"Sinto que uma baleia é atacada na Islândia de cada vez que um jogador de futebol diz que é preciso levantar a cabeça e continuar a trabalhar.
O que é trágico. Está a dar cabo do ecossistema. Destrói a nossa fauna, e provavelmente a nossa flora. É no fundo um ataque a todos os mamíferos, até aqueles que dizem que é preciso levantar a cabeça e continuar a trabalhar.
Isto, meus caros, é grave. E sobre isto ninguém fala.
Não se escrevem editoriais nos jornais nem se fazem debates na televisão. Nem Miguel Sousa Tavares, aquele senhor que apela à serenidade quando o povo está revoltado e incita à revolta quando o povo está sereno, nem Miguel Sousa Tavares, repito, diz nada sobre o assunto.
Enquanto isso os jogadores continuam a repetir que é preciso levantar a cabeça e continuar a trabalhar. Sem dó nem piedade, sem qualquer compaixão, sem um pingo de comiseração, eles insistem, e insistem, e insistem, e insistem mais uma vez.
Pensam que são o Rui Costa, que conduzia a bola sem precisar de colocar os olhos no chão, invadem o nosso espaço mediático e trocam-nos as voltas.
Por que é que não se pode baixar a cabeça e trabalhar? Não era isso que fazia, por exemplo, o Folha nos anos noventa? Ou será que estão apenas a troçar? É um ataque a Capel? Não teve graça. Nem Gian Piero Gasperini foi tão cruel com o espanhol.
Se tivessem de correr com uma mochila às costas provavelmente também tinham de baixar a cabeça para trabalhar: e aí já não falavam assim.

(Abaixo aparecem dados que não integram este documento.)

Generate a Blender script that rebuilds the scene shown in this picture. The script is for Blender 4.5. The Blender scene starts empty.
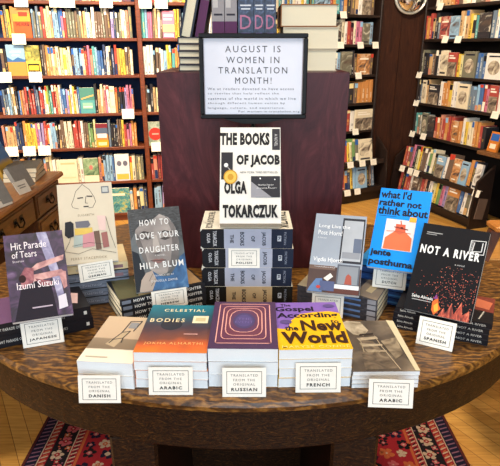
import bpy, math, random, re
from mathutils import Matrix, Vector
random.seed(7)
SC = bpy.context.scene
COL = SC.collection
R = math.radians
# ------------------------------------------------------------------ camera model
F, CX, CY, PITCH, CAMZ = 545.0, 250.0, 258.0, R(21.4), 1.37
TZ = 0.75                                   # table top height
cp, sp = math.cos(PITCH), math.sin(PITCH)
def at(x, y, z):
    """point of the horizontal plane z seen at photo position x, y"""
    v = y - CY
    s = (CAMZ - z) / (F*sp + v*cp)
    return Vector(((x-CX)*s, (F*cp - v*sp)*s, z))
def proj(p):
    d = CAMZ - p[2]
    zd = p[1]*cp + d*sp
    return CX + F*p[0]/zd, CY + F*(d*cp - p[1]*sp)/zd

# ------------------------------------------------------------------ materials
def lin(h):
    h = h.lstrip('#')
    out = []
    for i in (0, 2, 4):
        c = int(h[i:i+2], 16)/255
        out.append(c/12.92 if c <= .04045 else ((c+.055)/1.055)**2.4)
    return (*out, 1)
_mc = {}
def new_mat(name):
    m = bpy.data.materials.new(name); m.use_nodes = True
    nt = m.node_tree
    return m, nt, nt.nodes['Principled BSDF']
def M(h, rough=.55, var=.10, scale=40, metal=0, spec=.22):
    """plain coloured material with a faint procedural mottle"""
    key = (h, rough, var, scale, metal, spec)
    if key in _mc: return _mc[key]
    m, nt, b = new_mat('coat_' + h.strip('#'))
    b.inputs['Roughness'].default_value = rough
    b.inputs['Metallic'].default_value = metal
    b.inputs['Specular IOR Level'].default_value = spec
    c = lin(h)
    tc = nt.nodes.new('ShaderNodeTexCoord'); no = nt.nodes.new('ShaderNodeTexNoise')
    no.inputs['Scale'].default_value = scale; no.inputs['Detail'].default_value = 3
    mx = nt.nodes.new('ShaderNodeMix'); mx.data_type = 'RGBA'
    mx.inputs[6].default_value = tuple(max(0, v*(1-var)) for v in c[:3]) + (1,)
    mx.inputs[7].default_value = tuple(min(1, v*(1+var)) for v in c[:3]) + (1,)
    nt.links.new(tc.outputs['Object'], no.inputs['Vector'])
    nt.links.new(no.outputs['Fac'], mx.inputs[0]); nt.links.new(mx.outputs[2], b.inputs['Base Color'])
    _mc[key] = m
    return m
def ramp(nt, stops, interp='LINEAR'):
    r = nt.nodes.new('ShaderNodeValToRGB'); cr = r.color_ramp; cr.interpolation = interp
    while len(cr.elements) < len(stops): cr.elements.new(.5)
    for e, (p, h) in zip(cr.elements, stops):
        e.position = p; e.color = lin(h)
    return r
def blotch(name, stops, scale, rough=.5, stretch=(1, 1, 1), distort=1.0, detail=4):
    m, nt, b = new_mat(name); b.inputs['Roughness'].default_value = rough
    tc = nt.nodes.new('ShaderNodeTexCoord'); mp = nt.nodes.new('ShaderNodeMapping')
    mp.inputs['Scale'].default_value = stretch
    no = nt.nodes.new('ShaderNodeTexNoise'); no.inputs['Scale'].default_value = scale
    no.inputs['Distortion'].default_value = distort; no.inputs['Detail'].default_value = detail
    r = ramp(nt, stops)
    nt.links.new(tc.outputs['Object'], mp.inputs[0]); nt.links.new(mp.outputs[0], no.inputs['Vector'])
    nt.links.new(no.outputs['Fac'], r.inputs[0]); nt.links.new(r.outputs[0], b.inputs['Base Color'])
    return m
def gradient(name, length, stops, wob=.12, scale=25, rough=.4, axis='Y'):
    """printed colour bands running up a cover"""
    m, nt, b = new_mat(name); b.inputs['Roughness'].default_value = rough
    tc = nt.nodes.new('ShaderNodeTexCoord'); sx = nt.nodes.new('ShaderNodeSeparateXYZ')
    no = nt.nodes.new('ShaderNodeTexNoise'); no.inputs['Scale'].default_value = scale; no.inputs['Detail'].default_value = 4
    a = nt.nodes.new('ShaderNodeMath'); a.operation = 'DIVIDE'; a.inputs[1].default_value = length
    n2 = nt.nodes.new('ShaderNodeMath'); n2.operation = 'MULTIPLY_ADD'; n2.inputs[1].default_value = wob; n2.inputs[2].default_value = -wob/2
    ad = nt.nodes.new('ShaderNodeMath'); ad.operation = 'ADD'
    r = ramp(nt, stops); L = nt.links.new
    L(tc.outputs['Object'], sx.inputs[0]); L(tc.outputs['Object'], no.inputs['Vector'])
    L(sx.outputs[axis], a.inputs[0]); L(no.outputs['Fac'], n2.inputs[0])
    L(a.outputs[0], ad.inputs[0]); L(n2.outputs[0], ad.inputs[1])
    L(ad.outputs[0], r.inputs[0]); L(r.outputs[0], b.inputs['Base Color'])
    return m
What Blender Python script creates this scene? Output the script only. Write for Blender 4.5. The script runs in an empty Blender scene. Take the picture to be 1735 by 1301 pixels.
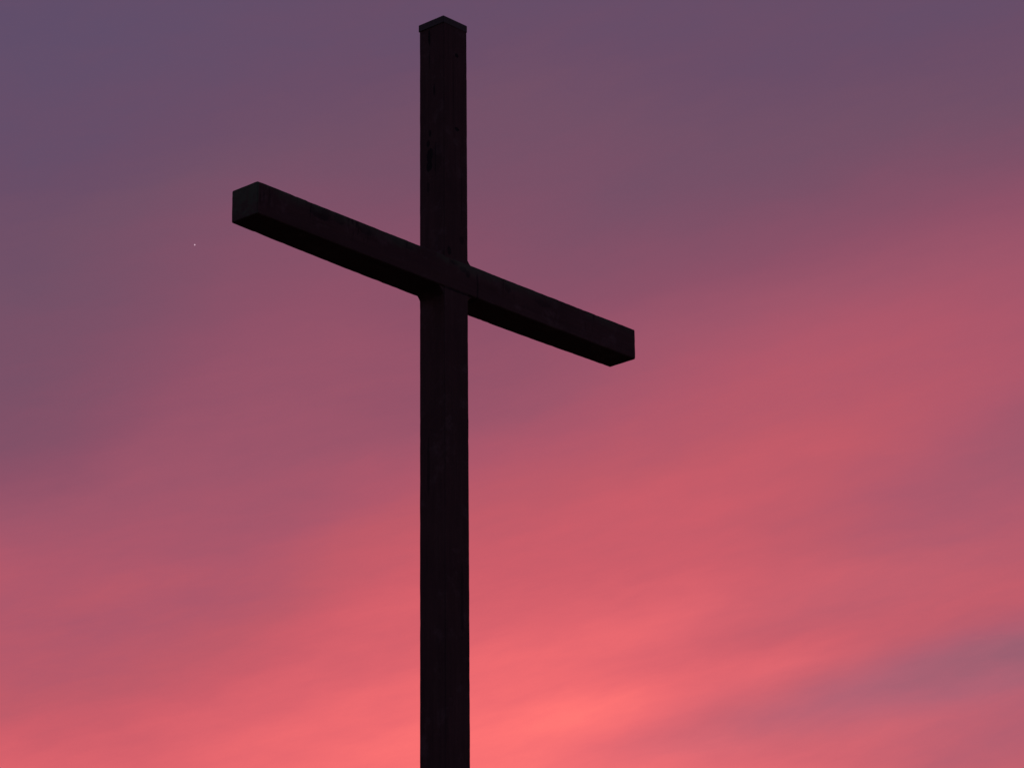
import bpy, bmesh, math, random
from mathutils import Vector, Matrix, noise

scene = bpy.context.scene
R = math.radians

# ------------------------------------------------------------------ camera
EYE = 1.6
cam = bpy.data.cameras.new('camera')
cam.sensor_width = 36.0
cam.lens = 6069.89 / 1735.0 * 36.0
cam.clip_start = 0.1
cam.clip_end = 60000.0
cam_ob = bpy.data.objects.new('camera', cam)
scene.collection.objects.link(cam_ob)
PITCH, ROLL = R(20.09357507), R(-0.54725528)
cp, sp = math.cos(PITCH), math.sin(PITCH)
fw = Vector((0, cp, sp)); up = Vector((0, -sp, cp)); rt = Vector((1, 0, 0))
cr, sr = math.cos(ROLL), math.sin(ROLL)
r2 = cr * rt + sr * up
u2 = -sr * rt + cr * up
m = Matrix((r2, u2, -fw)).transposed().to_4x4()
m.translation = Vector((0, 0, EYE))
cam_ob.matrix_world = m
scene.camera = cam_ob

# ------------------------------------------------------------------ view
scene.view_settings.view_transform = 'Standard'
scene.view_settings.look = 'None'
scene.view_settings.exposure = 0.0
scene.view_settings.gamma = 1.0

# ------------------------------------------------------------------ world: dusk sky
# After-sunset sky: a weak Nishita sky with the sun just below the horizon plus
# a thin sheet of cloud lit from below.  Everything is laid out by compass
# direction (degrees of azimuth) and elevation, never by picture position.
world = bpy.data.worlds.new('World')
scene.world = world
world.use_nodes = True
wt = world.node_tree
for n in list(wt.nodes):
    wt.nodes.remove(n)


def s2l(c):
    c = c / 255.0
    return c / 12.92 if c <= 0.04045 else ((c + 0.055) / 1.055) ** 2.4


class G:
    """tiny helper to write node maths as expressions"""

    def __init__(self, tree):
        self.t = tree

    def new(self, kind, **kw):
        n = self.t.nodes.new(kind)
        for k, v in kw.items():
            setattr(n, k, v)
        return n

    def put(self, sock, v):
        if isinstance(v, bpy.types.NodeSocket):
            self.t.links.new(v, sock)
        else:
            sock.default_value = v

    def op(self, o, a, b=0.0, c=None):
        n = self.new('ShaderNodeMath', operation=o)
        self.put(n.inputs[0], a)
        self.put(n.inputs[1], b)
        if c is not None:
            self.put(n.inputs[2], c)
        return n.outputs[0]

    def add(self, a, b): return self.op('ADD', a, b)
    def sub(self, a, b): return self.op('SUBTRACT', a, b)
    def mul(self, a, b): return self.op('MULTIPLY', a, b)
    def div(self, a, b): return self.op('DIVIDE', a, b)

    def vec(self, x, y, z):
        n = self.new('ShaderNodeCombineXYZ')
        self.put(n.inputs[0], x); self.put(n.inputs[1], y); self.put(n.inputs[2], z)
        return n.outputs[0]

    def noise(self, v, scale, detail=3.0, rough=0.5, dist=0.0):
        n = self.new('ShaderNodeTexNoise')
        self.put(n.inputs['Vector'], v)
        n.inputs['Scale'].default_value = scale
        n.inputs['Detail'].default_value = detail
        n.inputs['Roughness'].default_value = rough
        n.inputs['Distortion'].default_value = dist
        return n.outputs[0]

    def ramp(self, f, stops, interp='LINEAR'):
        n = self.new('ShaderNodeValToRGB')
        cr_ = n.color_ramp
        cr_.interpolation = interp
        while len(cr_.elements) > 1:
            cr_.elements.remove(cr_.elements[-1])
        cr_.elements[0].position = stops[0][0]
        cr_.elements[0].color = stops[0][1]
        for p_, c_ in stops[1:]:
            e_ = cr_.elements.new(p_)
            e_.color = c_
        self.put(n.inputs[0], f)
        return n.outputs[0]

    def maprange(self, v, a, b, c=0.0, d=1.0, smooth=True):
        n = self.new('ShaderNodeMapRange')
        n.interpolation_type = 'SMOOTHSTEP' if smooth else 'LINEAR'
        self.put(n.inputs['Value'], v)
        n.inputs['From Min'].default_value = a
        n.inputs['From Max'].default_value = b
        n.inputs['To Min'].default_value = c
        n.inputs['To Max'].default_value = d
        return n.outputs['Result']

    def mixc(self, f, a, b):
        n = self.new('ShaderNodeMix', data_type='RGBA')
        self.put(n.inputs[0], f)
        self.put(n.inputs[6], a)
        self.put(n.inputs[7], b)
        return n.outputs[2]


g = G(wt)
tc = g.new('ShaderNodeTexCoord')
sx = g.new('ShaderNodeSeparateXYZ')
wt.links.new(tc.outputs['Generated'], sx.inputs[0])
dx, dy, dz = sx.outputs
az = g.mul(g.op('ARCTAN2', dx, dy), math.degrees(1.0) * math.cos(R(20)))
el = g.mul(g.op('ARCSINE', dz), math.degrees(1.0))

# drifting, slightly ragged cloud sheet: bend the coordinates with slow noise
wv = g.vec(g.mul(az, 0.16), g.mul(el, 0.42), 3.7)
w1 = g.sub(g.noise(wv, 1.0, 3.0, 0.55), 0.5)
w2 = g.sub(g.noise(g.vec(g.mul(az, 0.30), g.mul(el, 0.75), 9.1), 1.0, 3.0, 0.55), 0.5)
azw = g.add(az, g.mul(w1, 0.8))
elw = g.add(el, g.mul(w2, 0.30))


def gauss(ca, ce, sa, se, ang):
    t_ = R(ang)
    da = g.sub(azw, ca)
    de = g.sub(elw, ce)
    xx = g.op('MULTIPLY_ADD', da, math.cos(t_) / sa, g.mul(de, math.sin(t_) / sa))
    yy = g.op('MULTIPLY_ADD', da, -math.sin(t_) / se, g.mul(de, math.cos(t_) / se))
    q = g.op('MULTIPLY_ADD', xx, xx, g.mul(yy, yy))
    return g.op('EXPONENT', g.mul(q, -0.5))


# brightness of the afterglow by elevation (0..255 scale), fading round the compass
KN = [(0, 215), (6, 236), (11, 240), (13, 237.9), (15, 204.6), (17, 195.8), (19, 159.6), (21, 144.4),
      (23, 123.4), (25, 107.2), (27, 99.9), (40, 86), (60, 76), (90, 70)]
base = g.ramp(g.div(elw, 90.0), [(e_ / 90.0, (v_ / 255.0,) * 3 + (1,)) for e_, v_ in KN], 'CARDINAL')
base = g.mul(base, 255.0)
side = g.op('EXPONENT', g.mul(g.mul(az, az), -1.0 / (75.0 ** 2)))
back_level = 64.0
glow = g.add(back_level, g.mul(g.sub(base, back_level), side))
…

Por que é que de cada vez que alguma coisa corre mal, o jogador nos diz que é preciso levantar a cabeça e trabalhar? Não podemos levantar a cabeça e não fazer nenhum?
Melhor ainda: não podemos baixar a cabeça e não fazer nenhum? Não podemos simplesmente ficar ao sol a esturricar depois de termos baixado a cabeça, encolhido os ombros, esticados os braços e mergulhado na piscina?
Isso sim, era uma sugestão inteligente.
Ah, e tal, o jogo correu mal, mas amanhã estamos de folga por isso vamos baixar a cabeça e preguiçar por aí. Na segunda-feira logo se vê o que fazemos a seguir.
Ora os clubes, que se enchem de assessores, directores e consultores de comunicação, podiam calar os jogadores um bocadinho menos e instruí-los a falar melhor.
Afinal de contas os jogadores de hoje não são só jogadores: são ídolos, modelos, referências de muitos miúdos.
Miúdos esses que estão geralmente sedentos de seguir o exemplo dos ídolos que vêem na televisão. A encher o relvado de magia, a fazer-nos sonhar com jogadas sedutoras e a dizer no fim que... é preciso levantar a cabeça e continuar a trabalhar.
Dramático, não é?
Enfim, era isto que queria dizer: e acreditem que me sinto muito melhor por o ter dito.
Agora, se não se importam, vou baixar a cabeça e continuar a trabalhar."